TO DO: What follows is a set of records; restate each one word for word and drop the pictures.

## begin WORKING DATA

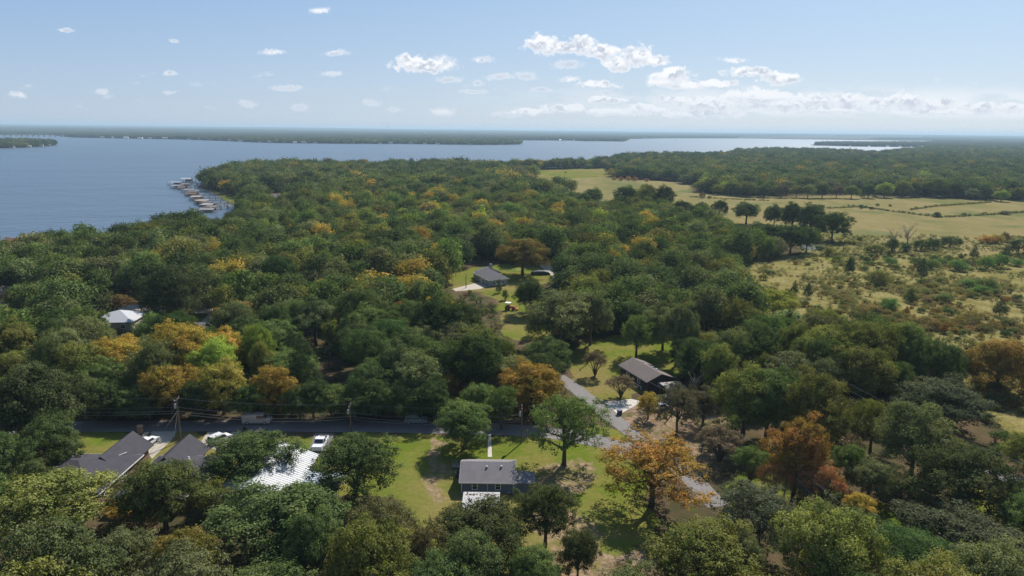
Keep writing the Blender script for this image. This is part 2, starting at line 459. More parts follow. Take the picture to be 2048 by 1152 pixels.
tan = T.mix(T.ramp(nm_, 0.56, 0.72, 0.0, 0.8), tan, (0.26, 0.24, 0.16))
tan = T.mix(T.ramp(nf, 0.35, 0.7, 0.0, 0.35), tan, (0.10, 0.095, 0.035))
rough_ = T.mix(T.ramp(nm_, 0.35, 0.62), (0.170, 0.148, 0.044), (0.255, 0.215, 0.088))
rough_ = T.mix(T.ramp(nb, 0.52, 0.75), rough_, (0.165, 0.125, 0.05))
rough_ = T.mix(T.ramp(nf, 0.45, 0.62, 0.0, 0.55), rough_, (0.07, 0.07, 0.028))
sepP = T.node('ShaderNodeSeparateXYZ'); T.l.new(P, sepP.inputs[0])
scrub = T.ramp(T.math('ADD', sepP.outputs[1], T.math('MULTIPLY', nl, 60.0)), 395, 350)
mead_c = T.mix(scrub, tan, rough_)
leafl = T.mix(T.ramp(nf, 0.40, 0.62), (0.20, 0.135, 0.085), (0.33, 0.235, 0.165))
leafl = T.mix(T.ramp(nb, 0.45, 0.7), leafl, (0.12, 0.125, 0.035))
col = T.mix(edge(sp.outputs[1], 0.6), forest, mead_c)
col = T.mix(edge(sp.outputs[0], 0.5), col, green)
col = T.mix(T.math('MULTIPLY', T.ramp(T.math('ADD', sp.outputs[2], T.math('MULTIPLY', T.math('SUBTRACT', T.noise(P, 0.22, 6, 0.75), 0.5), 2.4)), 0.42, 1.20), 0.9), col, leafl)
T.l.new(col, B.inputs['Base Color'])
B.inputs['Roughness'].default_value = 1.0; B.inputs['Specular IOR Level'].default_value = 0.0
bp = T.node('ShaderNodeBump'); bp.inputs['Strength'].default_value = 0.6; bp.inputs['Distance'].default_value = 0.25
T.l.new(nf, bp.inputs['Height']); T.l.new(bp.outputs[0], B.inputs['Normal'])
me.materials.append(gm)
link('ground', me, kind='structure')

# ------------------------------------------------------------------ lake water
wx_, wy_, wF, _ = polar(300, 60000, lambda r: 0.05, -62, 62, 4)
me = mesh_from('water', np.stack([wx_, wy_, np.full(len(wx_), -0.5)], 1), wF)
wm = bpy.data.materials.new('lake_water'); wm.use_nodes = True
T = NT(wm.node_tree); B = T.n['Principled BSDF']
P = T.node('ShaderNodeNewGeometry').outputs['Position']
B.inputs['Base Color'].default_value = (0.066, 0.096, 0.136, 1)
B.inputs['Roughness'].default_value = 0.30
B.inputs['IOR'].default_value = 1.33
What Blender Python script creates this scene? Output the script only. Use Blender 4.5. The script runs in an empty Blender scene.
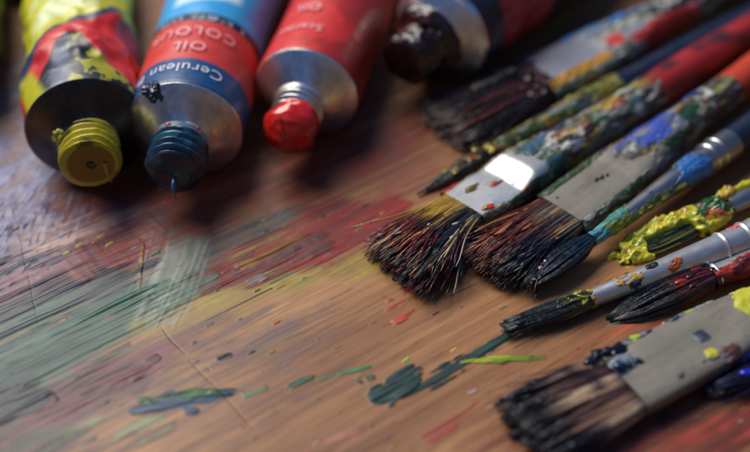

## end WORKING DATA

OUTPUT BELOW:
Keep writing the Blender script for this image. This is part 2, starting at line 459. More parts follow. Take the picture to be 2048 by 1152 pixels.
tan = T.mix(T.ramp(nm_, 0.56, 0.72, 0.0, 0.8), tan, (0.26, 0.24, 0.16))
tan = T.mix(T.ramp(nf, 0.35, 0.7, 0.0, 0.35), tan, (0.10, 0.095, 0.035))
rough_ = T.mix(T.ramp(nm_, 0.35, 0.62), (0.170, 0.148, 0.044), (0.255, 0.215, 0.088))
rough_ = T.mix(T.ramp(nb, 0.52, 0.75), rough_, (0.165, 0.125, 0.05))
rough_ = T.mix(T.ramp(nf, 0.45, 0.62, 0.0, 0.55), rough_, (0.07, 0.07, 0.028))
sepP = T.node('ShaderNodeSeparateXYZ'); T.l.new(P, sepP.inputs[0])
scrub = T.ramp(T.math('ADD', sepP.outputs[1], T.math('MULTIPLY', nl, 60.0)), 395, 350)
mead_c = T.mix(scrub, tan, rough_)
leafl = T.mix(T.ramp(nf, 0.40, 0.62), (0.20, 0.135, 0.085), (0.33, 0.235, 0.165))
leafl = T.mix(T.ramp(nb, 0.45, 0.7), leafl, (0.12, 0.125, 0.035))
col = T.mix(edge(sp.outputs[1], 0.6), forest, mead_c)
col = T.mix(edge(sp.outputs[0], 0.5), col, green)
col = T.mix(T.math('MULTIPLY', T.ramp(T.math('ADD', sp.outputs[2], T.math('MULTIPLY', T.math('SUBTRACT', T.noise(P, 0.22, 6, 0.75), 0.5), 2.4)), 0.42, 1.20), 0.9), col, leafl)
T.l.new(col, B.inputs['Base Color'])
B.inputs['Roughness'].default_value = 1.0; B.inputs['Specular IOR Level'].default_value = 0.0
bp = T.node('ShaderNodeBump'); bp.inputs['Strength'].default_value = 0.6; bp.inputs['Distance'].default_value = 0.25
T.l.new(nf, bp.inputs['Height']); T.l.new(bp.outputs[0], B.inputs['Normal'])
me.materials.append(gm)
link('ground', me, kind='structure')

# ------------------------------------------------------------------ lake water
wx_, wy_, wF, _ = polar(300, 60000, lambda r: 0.05, -62, 62, 4)
me = mesh_from('water', np.stack([wx_, wy_, np.full(len(wx_), -0.5)], 1), wF)
wm = bpy.data.materials.new('lake_water'); wm.use_nodes = True
T = NT(wm.node_tree); B = T.n['Principled BSDF']
P = T.node('ShaderNodeNewGeometry').outputs['Position']
B.inputs['Base Color'].default_value = (0.066, 0.096, 0.136, 1)
B.inputs['Roughness'].default_value = 0.30
B.inputs['IOR'].default_value = 1.33
What Blender Python script creates this scene? Output the script only. Use Blender 4.5. The script runs in an empty Blender scene.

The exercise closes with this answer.